### Information supplied
+ + +

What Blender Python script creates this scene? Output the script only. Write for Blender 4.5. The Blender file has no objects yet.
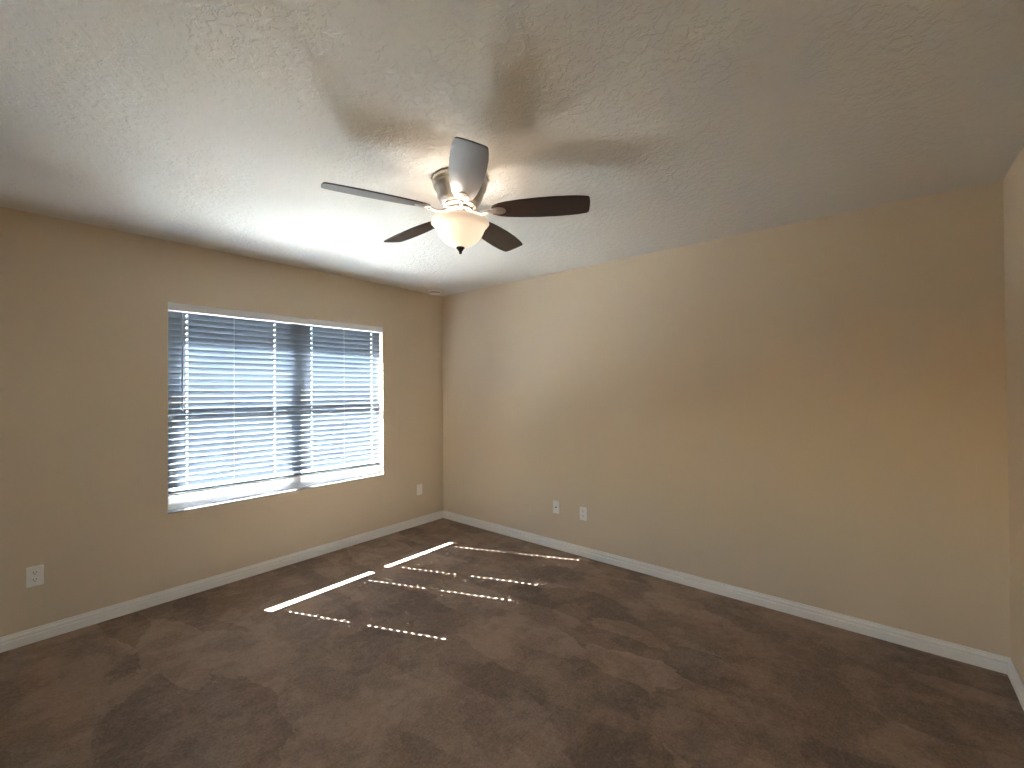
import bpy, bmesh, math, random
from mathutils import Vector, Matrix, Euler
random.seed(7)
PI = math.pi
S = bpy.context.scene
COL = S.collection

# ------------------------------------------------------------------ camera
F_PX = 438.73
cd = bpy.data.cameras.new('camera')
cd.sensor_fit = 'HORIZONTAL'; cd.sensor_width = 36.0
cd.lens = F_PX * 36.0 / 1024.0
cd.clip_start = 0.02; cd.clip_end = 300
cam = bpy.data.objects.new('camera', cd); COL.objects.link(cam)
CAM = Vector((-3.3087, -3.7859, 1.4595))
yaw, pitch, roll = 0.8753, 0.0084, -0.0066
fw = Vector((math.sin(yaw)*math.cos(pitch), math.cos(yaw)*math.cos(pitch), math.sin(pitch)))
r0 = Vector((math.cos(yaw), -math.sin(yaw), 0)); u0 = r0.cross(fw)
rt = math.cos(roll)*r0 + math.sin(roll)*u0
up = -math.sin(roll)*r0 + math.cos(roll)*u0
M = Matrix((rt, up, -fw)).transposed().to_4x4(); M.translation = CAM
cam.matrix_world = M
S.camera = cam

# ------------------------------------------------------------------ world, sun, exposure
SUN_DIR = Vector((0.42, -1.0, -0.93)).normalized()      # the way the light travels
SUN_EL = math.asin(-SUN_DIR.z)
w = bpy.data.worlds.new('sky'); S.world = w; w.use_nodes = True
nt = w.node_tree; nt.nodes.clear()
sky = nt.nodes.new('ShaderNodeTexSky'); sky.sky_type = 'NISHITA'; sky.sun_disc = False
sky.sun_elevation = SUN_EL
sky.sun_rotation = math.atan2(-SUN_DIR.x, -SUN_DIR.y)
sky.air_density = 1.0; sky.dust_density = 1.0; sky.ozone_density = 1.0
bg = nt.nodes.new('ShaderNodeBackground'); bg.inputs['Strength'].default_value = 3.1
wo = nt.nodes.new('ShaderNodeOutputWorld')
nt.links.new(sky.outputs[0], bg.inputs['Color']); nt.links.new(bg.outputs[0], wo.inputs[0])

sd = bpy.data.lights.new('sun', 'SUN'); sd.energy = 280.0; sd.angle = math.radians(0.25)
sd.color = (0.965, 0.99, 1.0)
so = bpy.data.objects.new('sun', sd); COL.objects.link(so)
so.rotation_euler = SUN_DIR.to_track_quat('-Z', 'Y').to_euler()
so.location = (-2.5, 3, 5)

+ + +

### Short task
Only the lines from the top of the data through the line with "S.camera = cam" should be quoted, exactly and with both ends kept; skip the pictures.

### Answer to this problem
What Blender Python script creates this scene? Output the script only. Write for Blender 4.5. The Blender file has no objects yet.
import bpy, bmesh, math, random
from mathutils import Vector, Matrix, Euler
random.seed(7)
PI = math.pi
S = bpy.context.scene
COL = S.collection

# ------------------------------------------------------------------ camera
F_PX = 438.73
cd = bpy.data.cameras.new('camera')
cd.sensor_fit = 'HORIZONTAL'; cd.sensor_width = 36.0
cd.lens = F_PX * 36.0 / 1024.0
cd.clip_start = 0.02; cd.clip_end = 300
cam = bpy.data.objects.new('camera', cd); COL.objects.link(cam)
CAM = Vector((-3.3087, -3.7859, 1.4595))
yaw, pitch, roll = 0.8753, 0.0084, -0.0066
fw = Vector((math.sin(yaw)*math.cos(pitch), math.cos(yaw)*math.cos(pitch), math.sin(pitch)))
r0 = Vector((math.cos(yaw), -math.sin(yaw), 0)); u0 = r0.cross(fw)
rt = math.cos(roll)*r0 + math.sin(roll)*u0
up = -math.sin(roll)*r0 + math.cos(roll)*u0
M = Matrix((rt, up, -fw)).transposed().to_4x4(); M.translation = CAM
cam.matrix_world = M
S.camera = cam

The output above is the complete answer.